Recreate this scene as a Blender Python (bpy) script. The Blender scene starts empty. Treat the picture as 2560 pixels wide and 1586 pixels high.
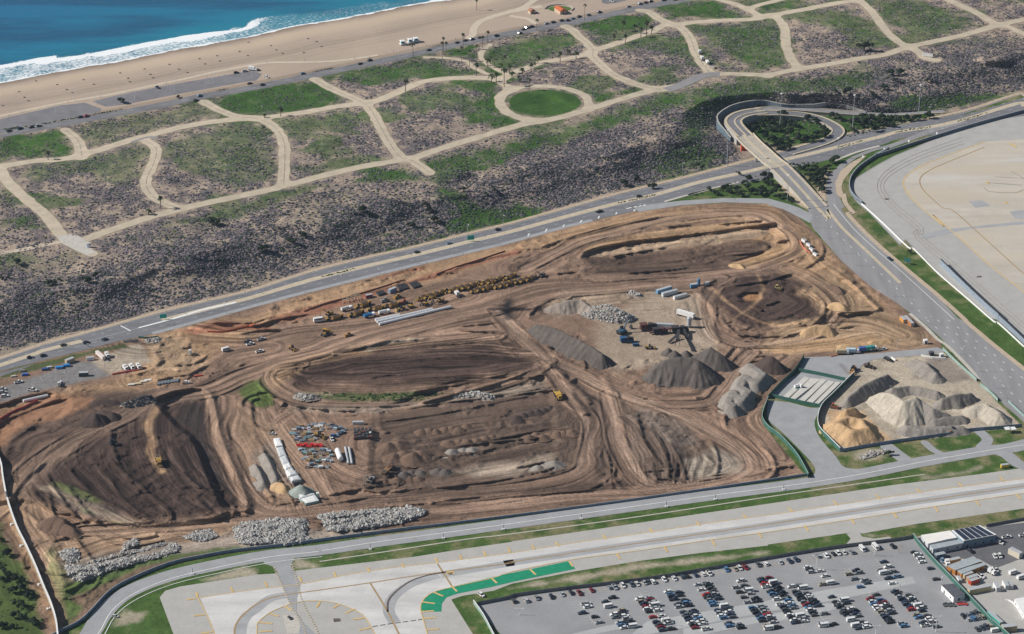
import bpy, bmesh, math, random
import numpy as np
from mathutils import Vector, Matrix

random.seed(7)
RNG = np.random.default_rng(11)
SC = bpy.context.scene
COL = SC.collection

# ------------------------------------------------------------------ camera, world, sun, exposure
CAM_H, FPX, PITCH = 760.0, 6400.0, math.radians(26.3)      # metres above the airfield, focal length in photo pixels, downward pitch
PW, PH = 2560.0, 1586.0
cam_d = bpy.data.cameras.new('camera')
cam_d.sensor_width = 36.0
cam_d.lens = 36.0 * FPX / PW
cam_d.clip_start = 5.0
cam_d.clip_end = 60000.0
cam = bpy.data.objects.new('camera', cam_d)
COL.objects.link(cam)
cam.location = (0, 0, CAM_H)
cam.rotation_euler = (math.radians(90) - PITCH, 0, 0)
SC.camera = cam

SUN_EL, SUN_DIR = math.radians(36), Vector((1.0, -0.06, 0)).normalized()   # light travels towards +x (shadows fall to the right)
world = bpy.data.worlds.new('World')
SC.world = world
world.use_nodes = True
wn = world.node_tree
wn.nodes.clear()
sky = wn.nodes.new('ShaderNodeTexSky')
sky.sky_type = 'NISHITA'
sky.sun_disc = False
sky.sun_elevation = SUN_EL
sky.sun_rotation = math.atan2(-SUN_DIR.x, -SUN_DIR.y)
sky.altitude = 100
bg = wn.nodes.new('ShaderNodeBackground')
bg.inputs['Strength'].default_value = 0.05
wo = wn.nodes.new('ShaderNodeOutputWorld')
wn.links.new(sky.outputs[0], bg.inputs[0])
wn.links.new(bg.outputs[0], wo.inputs[0])
sun_d = bpy.data.lights.new('sun', 'SUN')
sun_d.energy = 5.0
sun_d.angle = math.radians(0.53)
sun_d.color = (1.0, 0.955, 0.89)
sun = bpy.data.objects.new('sun', sun_d)
COL.objects.link(sun)
ld = Vector((SUN_DIR.x * math.cos(SUN_EL), SUN_DIR.y * math.cos(SUN_EL), -math.sin(SUN_EL)))
sun.rotation_euler = ld.to_track_quat('-Z', 'Y').to_euler()
SC.view_settings.view_transform = 'Standard'
SC.view_settings.look = 'None'
SC.view_settings.exposure = 0.14
SC.view_settings.gamma = 1.0
SC.render.engine = 'CYCLES'
SC.cycles.max_bounces = 4
SC.cycles.diffuse_bounces = 2
SC.cycles.transparent_max_bounces = 4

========

_What you are asked to do:_ Give back exactly the lines from the first line of the data through the line with "COL = SC.collection", pictures excluded.

_Result for this exercise:_
Recreate this scene as a Blender Python (bpy) script. The Blender scene starts empty. Treat the picture as 2560 pixels wide and 1586 pixels high.
import bpy, bmesh, math, random
import numpy as np
from mathutils import Vector, Matrix

random.seed(7)
RNG = np.random.default_rng(11)
SC = bpy.context.scene
COL = SC.collection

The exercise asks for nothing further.